Challenge:
Give back the whole listing exactly as shown.

☆ ☆ ☆ ☆

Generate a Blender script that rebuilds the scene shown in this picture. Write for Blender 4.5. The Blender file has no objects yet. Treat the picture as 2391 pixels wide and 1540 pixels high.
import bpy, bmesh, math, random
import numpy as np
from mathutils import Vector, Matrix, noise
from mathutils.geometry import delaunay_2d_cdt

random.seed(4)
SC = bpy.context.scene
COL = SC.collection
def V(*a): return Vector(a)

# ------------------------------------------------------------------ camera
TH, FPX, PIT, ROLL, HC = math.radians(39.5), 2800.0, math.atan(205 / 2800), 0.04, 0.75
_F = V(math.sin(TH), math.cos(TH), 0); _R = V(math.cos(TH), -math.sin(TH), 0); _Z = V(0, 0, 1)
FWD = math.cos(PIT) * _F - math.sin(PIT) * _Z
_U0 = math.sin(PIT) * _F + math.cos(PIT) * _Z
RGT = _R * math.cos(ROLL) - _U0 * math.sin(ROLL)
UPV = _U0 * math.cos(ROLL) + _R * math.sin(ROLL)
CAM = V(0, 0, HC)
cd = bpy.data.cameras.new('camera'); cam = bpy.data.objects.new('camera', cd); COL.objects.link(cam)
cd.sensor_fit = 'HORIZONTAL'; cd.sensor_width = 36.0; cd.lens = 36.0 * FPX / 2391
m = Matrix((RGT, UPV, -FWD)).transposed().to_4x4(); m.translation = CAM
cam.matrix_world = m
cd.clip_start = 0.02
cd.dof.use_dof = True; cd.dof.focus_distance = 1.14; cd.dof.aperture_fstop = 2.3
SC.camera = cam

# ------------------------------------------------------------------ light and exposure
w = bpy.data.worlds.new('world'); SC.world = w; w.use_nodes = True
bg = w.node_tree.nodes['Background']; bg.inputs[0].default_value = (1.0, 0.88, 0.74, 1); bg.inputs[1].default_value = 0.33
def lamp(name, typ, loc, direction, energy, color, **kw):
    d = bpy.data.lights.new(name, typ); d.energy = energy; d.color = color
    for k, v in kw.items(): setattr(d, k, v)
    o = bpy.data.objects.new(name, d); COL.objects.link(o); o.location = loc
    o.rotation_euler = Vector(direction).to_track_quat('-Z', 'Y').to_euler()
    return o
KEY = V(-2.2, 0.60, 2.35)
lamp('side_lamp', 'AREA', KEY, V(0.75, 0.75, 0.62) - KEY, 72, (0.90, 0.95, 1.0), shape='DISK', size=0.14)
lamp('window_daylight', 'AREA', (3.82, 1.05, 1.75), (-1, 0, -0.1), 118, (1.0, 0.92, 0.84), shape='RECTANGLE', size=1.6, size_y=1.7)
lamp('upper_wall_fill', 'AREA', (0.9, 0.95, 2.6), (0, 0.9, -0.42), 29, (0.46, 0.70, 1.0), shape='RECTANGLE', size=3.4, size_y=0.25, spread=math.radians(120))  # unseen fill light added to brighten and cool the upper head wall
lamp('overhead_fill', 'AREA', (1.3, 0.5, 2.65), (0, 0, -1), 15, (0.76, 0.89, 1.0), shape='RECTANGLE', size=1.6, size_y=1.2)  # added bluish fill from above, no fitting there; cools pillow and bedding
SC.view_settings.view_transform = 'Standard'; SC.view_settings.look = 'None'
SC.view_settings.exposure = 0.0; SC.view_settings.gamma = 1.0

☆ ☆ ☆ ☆

Result of this exercise:
Generate a Blender script that rebuilds the scene shown in this picture. Write for Blender 4.5. The Blender file has no objects yet. Treat the picture as 2391 pixels wide and 1540 pixels high.
import bpy, bmesh, math, random
import numpy as np
from mathutils import Vector, Matrix, noise
from mathutils.geometry import delaunay_2d_cdt

random.seed(4)
SC = bpy.context.scene
COL = SC.collection
def V(*a): return Vector(a)

# ------------------------------------------------------------------ camera
TH, FPX, PIT, ROLL, HC = math.radians(39.5), 2800.0, math.atan(205 / 2800), 0.04, 0.75
_F = V(math.sin(TH), math.cos(TH), 0); _R = V(math.cos(TH), -math.sin(TH), 0); _Z = V(0, 0, 1)
FWD = math.cos(PIT) * _F - math.sin(PIT) * _Z
_U0 = math.sin(PIT) * _F + math.cos(PIT) * _Z
RGT = _R * math.cos(ROLL) - _U0 * math.sin(ROLL)
UPV = _U0 * math.cos(ROLL) + _R * math.sin(ROLL)
CAM = V(0, 0, HC)
cd = bpy.data.cameras.new('camera'); cam = bpy.data.objects.new('camera', cd); COL.objects.link(cam)
cd.sensor_fit = 'HORIZONTAL'; cd.sensor_width = 36.0; cd.lens = 36.0 * FPX / 2391
m = Matrix((RGT, UPV, -FWD)).transposed().to_4x4(); m.translation = CAM
cam.matrix_world = m
cd.clip_start = 0.02
cd.dof.use_dof = True; cd.dof.focus_distance = 1.14; cd.dof.aperture_fstop = 2.3
SC.camera = cam

# ------------------------------------------------------------------ light and exposure
w = bpy.data.worlds.new('world'); SC.world = w; w.use_nodes = True
bg = w.node_tree.nodes['Background']; bg.inputs[0].default_value = (1.0, 0.88, 0.74, 1); bg.inputs[1].default_value = 0.33
def lamp(name, typ, loc, direction, energy, color, **kw):
    d = bpy.data.lights.new(name, typ); d.energy = energy; d.color = color
    for k, v in kw.items(): setattr(d, k, v)
    o = bpy.data.objects.new(name, d); COL.objects.link(o); o.location = loc
    o.rotation_euler = Vector(direction).to_track_quat('-Z', 'Y').to_euler()
    return o
KEY = V(-2.2, 0.60, 2.35)
lamp('side_lamp', 'AREA', KEY, V(0.75, 0.75, 0.62) - KEY, 72, (0.90, 0.95, 1.0), shape='DISK', size=0.14)
lamp('window_daylight', 'AREA', (3.82, 1.05, 1.75), (-1, 0, -0.1), 118, (1.0, 0.92, 0.84), shape='RECTANGLE', size=1.6, size_y=1.7)
lamp('upper_wall_fill', 'AREA', (0.9, 0.95, 2.6), (0, 0.9, -0.42), 29, (0.46, 0.70, 1.0), shape='RECTANGLE', size=3.4, size_y=0.25, spread=math.radians(120))  # unseen fill light added to brighten and cool the upper head wall
lamp('overhead_fill', 'AREA', (1.3, 0.5, 2.65), (0, 0, -1), 15, (0.76, 0.89, 1.0), shape='RECTANGLE', size=1.6, size_y=1.2)  # added bluish fill from above, no fitting there; cools pillow and bedding
SC.view_settings.view_transform = 'Standard'; SC.view_settings.look = 'None'
SC.view_settings.exposure = 0.0; SC.view_settings.gamma = 1.0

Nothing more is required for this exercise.